O ator também faz ressalvas ao tratamento que é dado hoje aos candidatos, por meio do marketing político. “Eu diria que o marqueteiro tem uma hegemonia que distancia o candidato de uma discussão política mais profunda. Acho que a gente tinha de ter um aperfeiçoamento técnico do ponto de vista da comunicação, mas, de repente, houve uma inversão de papéis, a embalagem se colocou acima da política.”
Também desse ponto de vista, 1989 foi emblemático. “Embora houvesse os marqueteiros, nós todos participávamos, dávamos contribuições.

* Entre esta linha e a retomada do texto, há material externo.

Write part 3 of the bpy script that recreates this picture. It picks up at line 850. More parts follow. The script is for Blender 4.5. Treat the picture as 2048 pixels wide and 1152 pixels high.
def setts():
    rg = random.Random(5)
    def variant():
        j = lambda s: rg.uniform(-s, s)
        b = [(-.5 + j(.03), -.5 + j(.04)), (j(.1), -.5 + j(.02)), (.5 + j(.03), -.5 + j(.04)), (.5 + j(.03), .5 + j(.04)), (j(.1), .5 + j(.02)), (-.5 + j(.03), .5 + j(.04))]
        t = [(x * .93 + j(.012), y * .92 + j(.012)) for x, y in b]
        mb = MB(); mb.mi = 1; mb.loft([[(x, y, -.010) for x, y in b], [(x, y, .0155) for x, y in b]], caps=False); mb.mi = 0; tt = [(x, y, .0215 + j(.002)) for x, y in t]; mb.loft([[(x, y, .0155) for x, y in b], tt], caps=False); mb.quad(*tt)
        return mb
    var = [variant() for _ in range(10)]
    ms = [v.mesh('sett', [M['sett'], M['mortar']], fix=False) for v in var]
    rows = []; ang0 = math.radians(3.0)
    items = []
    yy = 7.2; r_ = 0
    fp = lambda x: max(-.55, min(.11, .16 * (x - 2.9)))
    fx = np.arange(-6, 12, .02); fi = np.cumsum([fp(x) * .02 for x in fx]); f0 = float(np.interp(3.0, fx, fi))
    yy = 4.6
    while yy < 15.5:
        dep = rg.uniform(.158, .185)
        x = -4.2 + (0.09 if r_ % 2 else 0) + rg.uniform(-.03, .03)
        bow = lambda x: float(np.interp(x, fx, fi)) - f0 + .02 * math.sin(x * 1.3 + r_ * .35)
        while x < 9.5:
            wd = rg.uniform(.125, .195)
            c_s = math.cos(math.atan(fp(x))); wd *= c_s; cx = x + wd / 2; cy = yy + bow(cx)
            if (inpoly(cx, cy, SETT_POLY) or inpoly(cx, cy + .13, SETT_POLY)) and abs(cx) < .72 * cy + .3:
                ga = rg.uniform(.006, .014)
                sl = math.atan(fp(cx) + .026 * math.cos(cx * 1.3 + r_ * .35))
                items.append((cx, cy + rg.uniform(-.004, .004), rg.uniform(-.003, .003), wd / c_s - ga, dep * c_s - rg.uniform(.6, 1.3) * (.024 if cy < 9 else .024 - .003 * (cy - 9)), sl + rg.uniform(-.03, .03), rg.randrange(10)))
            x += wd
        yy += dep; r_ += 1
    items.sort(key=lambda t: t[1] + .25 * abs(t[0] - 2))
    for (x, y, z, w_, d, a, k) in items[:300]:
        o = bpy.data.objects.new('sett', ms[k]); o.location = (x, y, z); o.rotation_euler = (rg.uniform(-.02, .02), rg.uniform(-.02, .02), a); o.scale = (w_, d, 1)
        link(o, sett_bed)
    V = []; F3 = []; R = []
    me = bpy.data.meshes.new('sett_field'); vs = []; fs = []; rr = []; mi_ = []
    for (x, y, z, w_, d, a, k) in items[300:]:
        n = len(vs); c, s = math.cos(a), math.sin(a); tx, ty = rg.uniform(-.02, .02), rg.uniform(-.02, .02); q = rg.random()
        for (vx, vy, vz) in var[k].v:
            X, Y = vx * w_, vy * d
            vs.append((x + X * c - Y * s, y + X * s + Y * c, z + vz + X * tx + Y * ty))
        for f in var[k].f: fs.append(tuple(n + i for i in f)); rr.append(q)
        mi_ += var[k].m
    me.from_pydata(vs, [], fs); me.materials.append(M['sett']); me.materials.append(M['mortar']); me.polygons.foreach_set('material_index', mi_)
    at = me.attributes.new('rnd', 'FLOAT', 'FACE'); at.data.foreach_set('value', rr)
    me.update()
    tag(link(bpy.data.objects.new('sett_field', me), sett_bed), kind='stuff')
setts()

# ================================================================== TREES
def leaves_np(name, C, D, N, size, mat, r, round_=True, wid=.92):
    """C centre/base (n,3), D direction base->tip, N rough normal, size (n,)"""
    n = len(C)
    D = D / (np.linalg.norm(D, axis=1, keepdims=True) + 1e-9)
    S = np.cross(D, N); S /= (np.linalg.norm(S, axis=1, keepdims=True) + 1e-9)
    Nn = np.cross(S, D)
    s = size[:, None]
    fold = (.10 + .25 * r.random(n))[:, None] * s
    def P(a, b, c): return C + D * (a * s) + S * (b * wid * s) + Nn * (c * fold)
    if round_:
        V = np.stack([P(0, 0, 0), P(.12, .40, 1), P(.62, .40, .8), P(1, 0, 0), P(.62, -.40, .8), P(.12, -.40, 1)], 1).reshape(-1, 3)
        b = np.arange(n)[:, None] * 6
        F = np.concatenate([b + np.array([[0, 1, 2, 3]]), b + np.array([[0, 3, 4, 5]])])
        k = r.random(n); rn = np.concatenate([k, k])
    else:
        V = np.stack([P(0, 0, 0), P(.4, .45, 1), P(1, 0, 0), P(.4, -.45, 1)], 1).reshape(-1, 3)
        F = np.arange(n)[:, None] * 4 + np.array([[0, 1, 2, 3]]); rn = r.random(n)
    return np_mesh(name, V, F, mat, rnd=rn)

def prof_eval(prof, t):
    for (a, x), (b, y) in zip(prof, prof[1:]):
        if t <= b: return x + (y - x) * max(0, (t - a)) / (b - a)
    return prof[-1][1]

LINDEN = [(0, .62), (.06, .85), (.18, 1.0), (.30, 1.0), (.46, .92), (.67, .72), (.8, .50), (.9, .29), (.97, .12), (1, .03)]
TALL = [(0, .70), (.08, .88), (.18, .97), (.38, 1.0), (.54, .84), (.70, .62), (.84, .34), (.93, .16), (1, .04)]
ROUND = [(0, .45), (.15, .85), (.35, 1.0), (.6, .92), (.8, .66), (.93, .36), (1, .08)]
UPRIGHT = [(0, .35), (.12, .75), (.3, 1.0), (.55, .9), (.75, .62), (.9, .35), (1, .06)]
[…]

A gente podia fazer sugestões, que eram aceitas. Hoje, não existe mais esse espaço criativo de um Henfil e de um Carlito Maia. Essa dimensão cultural se expressava plenamente em todas as formas que a gente foi construindo de uma visão coletiva.”
Para Mamberti, 1989 representou o momento final de saída do regime autoritário. “A gente tinha certeza de que ia começar um novo momento na história do Brasil.” Ele espera que haja continuidade nessa direção. “A participação social seria a forma de legitimar a construção de políticas públicas. Para aprofundar e radicalizar esse processo democrático, não basta que as pessoas tenham ascensão econômica”, observa o ator.
Hilton Acioli destaca a “efervescência” daquele momento político. “Desde 1984, na campanha das diretas, já tinha muita gente envolvida.” E é por isso que as músicas permanecem, acredita o compositor. “Ficou com o cheiro daquele tempo.”